Notes: Go easy on any salt you add - Feta and sun dried tomatoes both usually have quite a bit. If you add too much, the pie will be overly salty.

Servings: 2 as main dish, 4 as side dish

Prep time: 10 min
Oven time: 30 min

Ingredients
~350 g / ~12 oz. frozen spinach, thawed & well-squeezed
100 g / 3.5 oz. sun dried tomatoes in olive oil 
100 g / 3.5 oz vegetarian Feta, crumbled
100 g / 3.5 oz pine nuts, roughly chopped
2 organic, free-range eggs, slightly beaten
125 g / 4.5 oz phyllo pastry dough (approx. 3-4 sheets)
1 Tbs. each, Oregano &  thyme, dried
Salt & pepper, to tase

22 cm / 9-inch round pie pan or spring form



Instructions
Preheat oven to 180°C/356°F
  1. Mix spinach, sun dried tomatoes, cheese, pine nuts, eggs, spices, salt and pepper in a large bowl.
  2. Carefully unroll the pastry and cover with a moist, but not soaked, cloth towel or kitchen roll. Take one sheet and brush one side with oil from the tomatoes. Place the sheet, oil side down, in the pie pan so that the ends are hanging over the edges.
  3. Repeat with a second sheet, placing it oil side down on top of the first pastry sheet, just a bit further around the pan so that the edges don't match up but the sheets overlap. Continue with a third or fourth sheet.
  4. Plop the spinach filling into the middle and pull the sides of the pastry to the middle, scrunch it together, making certain the filling is covered.
  5. Brush the entire thing with a bit more oil and pop it in the oven for about 30 min. or until crisp and brown.
© 2010 Nicole

About me


A bit of USA - a bit of South West, a bit of New York, a little bit DC - a bit of Mediterranean, a bit of Southern France, a bit of Austria and a bit of Asia - that's where I've lived and how I cook. 

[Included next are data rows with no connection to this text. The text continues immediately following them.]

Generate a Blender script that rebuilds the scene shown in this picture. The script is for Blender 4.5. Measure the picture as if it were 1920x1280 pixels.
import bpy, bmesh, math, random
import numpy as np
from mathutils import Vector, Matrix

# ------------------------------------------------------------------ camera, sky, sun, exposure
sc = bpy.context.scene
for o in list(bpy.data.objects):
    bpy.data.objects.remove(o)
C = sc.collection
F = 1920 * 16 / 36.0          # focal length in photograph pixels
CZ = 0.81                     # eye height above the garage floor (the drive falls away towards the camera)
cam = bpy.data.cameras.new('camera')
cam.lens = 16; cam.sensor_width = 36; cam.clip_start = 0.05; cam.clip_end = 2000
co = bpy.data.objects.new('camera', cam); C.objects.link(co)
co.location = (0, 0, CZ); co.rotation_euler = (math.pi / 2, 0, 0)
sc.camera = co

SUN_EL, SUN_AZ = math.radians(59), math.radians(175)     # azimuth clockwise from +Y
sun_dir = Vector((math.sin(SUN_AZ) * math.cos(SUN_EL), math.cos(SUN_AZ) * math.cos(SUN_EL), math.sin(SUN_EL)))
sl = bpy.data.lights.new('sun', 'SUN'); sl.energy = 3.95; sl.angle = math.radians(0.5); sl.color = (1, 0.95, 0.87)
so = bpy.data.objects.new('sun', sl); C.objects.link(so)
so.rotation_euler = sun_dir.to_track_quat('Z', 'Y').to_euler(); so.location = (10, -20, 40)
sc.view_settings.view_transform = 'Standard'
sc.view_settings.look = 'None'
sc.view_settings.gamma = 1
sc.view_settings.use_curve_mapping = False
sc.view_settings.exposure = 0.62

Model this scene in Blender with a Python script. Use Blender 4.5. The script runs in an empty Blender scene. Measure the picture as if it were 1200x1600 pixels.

It all started when I was 3 months old. My parents took me and the family dog to the airport and flew across the country and the Atlantic to Southern France. Isn't that what all new parents do? Anyways, I have been doomed to suffer from wanderlust ever since. I stopped counting at 13 the number of times I've moved.

I like to think travel increases not only a person's ability to deal with waiting in line, but also increasing their openness to try new things, whether food or a new way of thinking. So I've let the food from the places I've been seep into my cooking and I've let traveling seep into who I am.

Until my wanderlust rears its head again and I find myself selling everything I own to buy a plane ticket, I'm living in Vienna, Austria - think Mozart, Danube & the singing Von Trapp family, not kangaroos and the beach - with my boyfriend husband, whose family actually lives in the Austrian Alps and had never heard of the Von Trapps until I came along. I came here to study and stayed for the strudel. Just kidding, really, well, maybe not. The strudel can be pretty damn good.

So what do I do as a warm-weather loving, cheese-loving, cookbook-and-recipe-addicted, (mostly) big-city vegetarian girl, with a hankering for organic, pretty vegetables and spicy salsa,  in a country that has a love affair with all things sausage, an avoidance for all things spicy and has really cold winters? I cook and thank the gods for the wonderful cheeses and wines in Austria.

This blog is my attempt to weed through my several shelves of cookbooks, the massive binder of printouts and the many downloaded recipes on my computer.  Eating food is about companionship and friendship. This is my way of sharing what's on my plate with my friends and family, which are scattered about the world.